> [Requirement]:
Write the data out again exactly, dropping any images it holds.

> [Source material]:

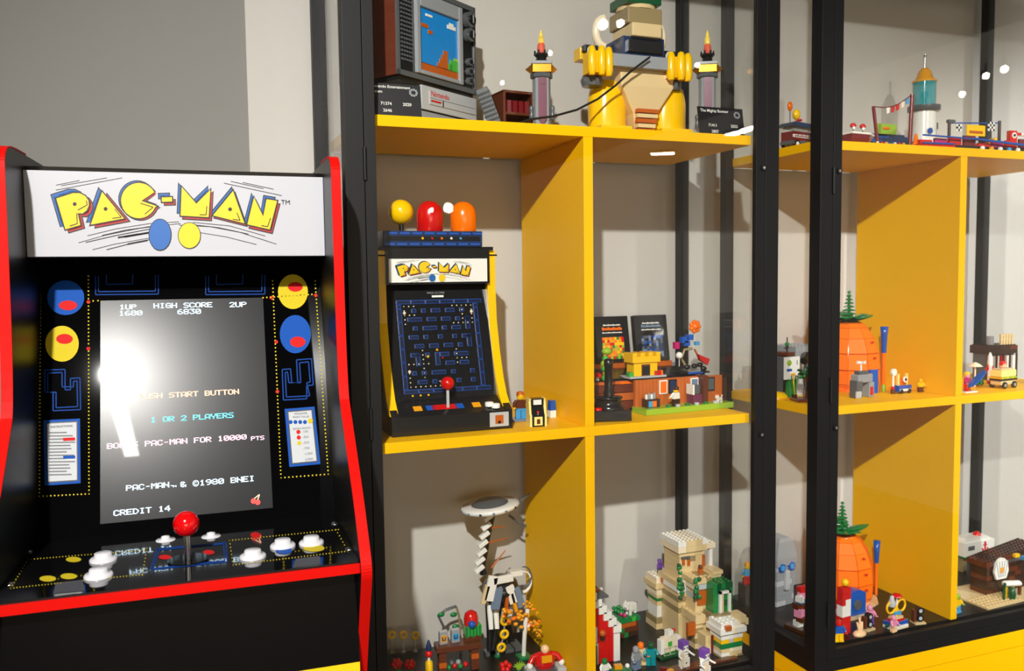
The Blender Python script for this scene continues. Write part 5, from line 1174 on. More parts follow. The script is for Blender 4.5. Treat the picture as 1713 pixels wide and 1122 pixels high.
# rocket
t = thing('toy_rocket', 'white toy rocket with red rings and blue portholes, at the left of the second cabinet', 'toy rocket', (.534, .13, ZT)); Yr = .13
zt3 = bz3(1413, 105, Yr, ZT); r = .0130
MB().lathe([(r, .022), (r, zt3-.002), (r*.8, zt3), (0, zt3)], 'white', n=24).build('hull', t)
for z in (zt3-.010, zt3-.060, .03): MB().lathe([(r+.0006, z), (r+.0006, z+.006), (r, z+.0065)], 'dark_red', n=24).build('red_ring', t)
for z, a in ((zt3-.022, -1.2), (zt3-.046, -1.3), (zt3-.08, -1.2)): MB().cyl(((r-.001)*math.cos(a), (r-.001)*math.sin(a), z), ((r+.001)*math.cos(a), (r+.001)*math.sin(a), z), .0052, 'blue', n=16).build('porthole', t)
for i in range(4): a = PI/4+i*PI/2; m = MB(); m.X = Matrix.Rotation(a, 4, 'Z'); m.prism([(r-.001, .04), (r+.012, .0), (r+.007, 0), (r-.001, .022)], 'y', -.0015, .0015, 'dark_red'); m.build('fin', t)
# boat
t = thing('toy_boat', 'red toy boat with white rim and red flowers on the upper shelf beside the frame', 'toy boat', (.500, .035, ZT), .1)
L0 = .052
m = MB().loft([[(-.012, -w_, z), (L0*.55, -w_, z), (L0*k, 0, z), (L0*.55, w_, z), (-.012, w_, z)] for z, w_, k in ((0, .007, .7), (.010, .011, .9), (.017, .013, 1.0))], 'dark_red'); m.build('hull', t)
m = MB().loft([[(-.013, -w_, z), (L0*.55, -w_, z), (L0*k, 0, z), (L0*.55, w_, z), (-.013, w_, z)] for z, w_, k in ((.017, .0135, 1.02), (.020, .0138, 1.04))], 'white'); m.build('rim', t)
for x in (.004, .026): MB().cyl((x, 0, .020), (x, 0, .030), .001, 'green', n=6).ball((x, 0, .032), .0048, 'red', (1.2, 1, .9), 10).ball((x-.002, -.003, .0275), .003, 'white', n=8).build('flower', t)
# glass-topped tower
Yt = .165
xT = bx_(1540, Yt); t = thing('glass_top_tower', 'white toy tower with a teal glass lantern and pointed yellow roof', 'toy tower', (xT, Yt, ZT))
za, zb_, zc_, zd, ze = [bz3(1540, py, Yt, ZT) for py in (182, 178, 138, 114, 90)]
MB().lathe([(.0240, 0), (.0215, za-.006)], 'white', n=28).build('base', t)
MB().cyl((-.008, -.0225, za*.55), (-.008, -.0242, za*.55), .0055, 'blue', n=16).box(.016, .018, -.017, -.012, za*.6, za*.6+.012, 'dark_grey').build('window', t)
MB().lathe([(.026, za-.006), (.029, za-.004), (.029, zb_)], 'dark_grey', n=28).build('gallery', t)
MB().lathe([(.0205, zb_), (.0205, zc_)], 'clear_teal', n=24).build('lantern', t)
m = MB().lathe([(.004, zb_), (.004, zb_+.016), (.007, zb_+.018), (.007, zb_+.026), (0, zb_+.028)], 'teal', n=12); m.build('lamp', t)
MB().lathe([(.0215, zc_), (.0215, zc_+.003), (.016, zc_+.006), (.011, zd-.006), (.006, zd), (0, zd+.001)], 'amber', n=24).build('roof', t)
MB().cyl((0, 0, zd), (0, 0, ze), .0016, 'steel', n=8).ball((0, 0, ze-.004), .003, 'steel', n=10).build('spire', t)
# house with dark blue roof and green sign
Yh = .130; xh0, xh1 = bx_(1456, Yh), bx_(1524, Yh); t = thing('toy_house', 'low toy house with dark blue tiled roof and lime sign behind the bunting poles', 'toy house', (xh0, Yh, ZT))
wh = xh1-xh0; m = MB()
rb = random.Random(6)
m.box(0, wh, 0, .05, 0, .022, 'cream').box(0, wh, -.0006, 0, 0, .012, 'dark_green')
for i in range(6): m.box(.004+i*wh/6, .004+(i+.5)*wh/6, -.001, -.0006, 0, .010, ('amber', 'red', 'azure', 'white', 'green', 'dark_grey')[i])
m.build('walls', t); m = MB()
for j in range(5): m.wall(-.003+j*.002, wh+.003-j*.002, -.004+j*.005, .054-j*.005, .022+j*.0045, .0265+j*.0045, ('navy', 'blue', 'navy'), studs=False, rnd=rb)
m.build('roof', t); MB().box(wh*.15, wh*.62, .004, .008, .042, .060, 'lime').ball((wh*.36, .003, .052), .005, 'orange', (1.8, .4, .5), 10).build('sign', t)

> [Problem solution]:
The Blender Python script for this scene continues. Write part 5, from line 1174 on. More parts follow. The script is for Blender 4.5. Treat the picture as 1713 pixels wide and 1122 pixels high.
# rocket
t = thing('toy_rocket', 'white toy rocket with red rings and blue portholes, at the left of the second cabinet', 'toy rocket', (.534, .13, ZT)); Yr = .13
zt3 = bz3(1413, 105, Yr, ZT); r = .0130
MB().lathe([(r, .022), (r, zt3-.002), (r*.8, zt3), (0, zt3)], 'white', n=24).build('hull', t)
for z in (zt3-.010, zt3-.060, .03): MB().lathe([(r+.0006, z), (r+.0006, z+.006), (r, z+.0065)], 'dark_red', n=24).build('red_ring', t)
for z, a in ((zt3-.022, -1.2), (zt3-.046, -1.3), (zt3-.08, -1.2)): MB().cyl(((r-.001)*math.cos(a), (r-.001)*math.sin(a), z), ((r+.001)*math.cos(a), (r+.001)*math.sin(a), z), .0052, 'blue', n=16).build('porthole', t)
for i in range(4): a = PI/4+i*PI/2; m = MB(); m.X = Matrix.Rotation(a, 4, 'Z'); m.prism([(r-.001, .04), (r+.012, .0), (r+.007, 0), (r-.001, .022)], 'y', -.0015, .0015, 'dark_red'); m.build('fin', t)
# boat
t = thing('toy_boat', 'red toy boat with white rim and red flowers on the upper shelf beside the frame', 'toy boat', (.500, .035, ZT), .1)
L0 = .052
m = MB().loft([[(-.012, -w_, z), (L0*.55, -w_, z), (L0*k, 0, z), (L0*.55, w_, z), (-.012, w_, z)] for z, w_, k in ((0, .007, .7), (.010, .011, .9), (.017, .013, 1.0))], 'dark_red'); m.build('hull', t)
m = MB().loft([[(-.013, -w_, z), (L0*.55, -w_, z), (L0*k, 0, z), (L0*.55, w_, z), (-.013, w_, z)] for z, w_, k in ((.017, .0135, 1.02), (.020, .0138, 1.04))], 'white'); m.build('rim', t)
for x in (.004, .026): MB().cyl((x, 0, .020), (x, 0, .030), .001, 'green', n=6).ball((x, 0, .032), .0048, 'red', (1.2, 1, .9), 10).ball((x-.002, -.003, .0275), .003, 'white', n=8).build('flower', t)
# glass-topped tower
Yt = .165
xT = bx_(1540, Yt); t = thing('glass_top_tower', 'white toy tower with a teal glass lantern and pointed yellow roof', 'toy tower', (xT, Yt, ZT))
za, zb_, zc_, zd, ze = [bz3(1540, py, Yt, ZT) for py in (182, 178, 138, 114, 90)]
MB().lathe([(.0240, 0), (.0215, za-.006)], 'white', n=28).build('base', t)
MB().cyl((-.008, -.0225, za*.55), (-.008, -.0242, za*.55), .0055, 'blue', n=16).box(.016, .018, -.017, -.012, za*.6, za*.6+.012, 'dark_grey').build('window', t)
MB().lathe([(.026, za-.006), (.029, za-.004), (.029, zb_)], 'dark_grey', n=28).build('gallery', t)
MB().lathe([(.0205, zb_), (.0205, zc_)], 'clear_teal', n=24).build('lantern', t)
m = MB().lathe([(.004, zb_), (.004, zb_+.016), (.007, zb_+.018), (.007, zb_+.026), (0, zb_+.028)], 'teal', n=12); m.build('lamp', t)
MB().lathe([(.0215, zc_), (.0215, zc_+.003), (.016, zc_+.006), (.011, zd-.006), (.006, zd), (0, zd+.001)], 'amber', n=24).build('roof', t)
MB().cyl((0, 0, zd), (0, 0, ze), .0016, 'steel', n=8).ball((0, 0, ze-.004), .003, 'steel', n=10).build('spire', t)
# house with dark blue roof and green sign
Yh = .130; xh0, xh1 = bx_(1456, Yh), bx_(1524, Yh); t = thing('toy_house', 'low toy house with dark blue tiled roof and lime sign behind the bunting poles', 'toy house', (xh0, Yh, ZT))
wh = xh1-xh0; m = MB()
rb = random.Random(6)
m.box(0, wh, 0, .05, 0, .022, 'cream').box(0, wh, -.0006, 0, 0, .012, 'dark_green')
for i in range(6): m.box(.004+i*wh/6, .004+(i+.5)*wh/6, -.001, -.0006, 0, .010, ('amber', 'red', 'azure', 'white', 'green', 'dark_grey')[i])
m.build('walls', t); m = MB()
for j in range(5): m.wall(-.003+j*.002, wh+.003-j*.002, -.004+j*.005, .054-j*.005, .022+j*.0045, .0265+j*.0045, ('navy', 'blue', 'navy'), studs=False, rnd=rb)
m.build('roof', t); MB().box(wh*.15, wh*.62, .004, .008, .042, .060, 'lime').ball((wh*.36, .003, .052), .005, 'orange', (1.8, .4, .5), 10).build('sign', t)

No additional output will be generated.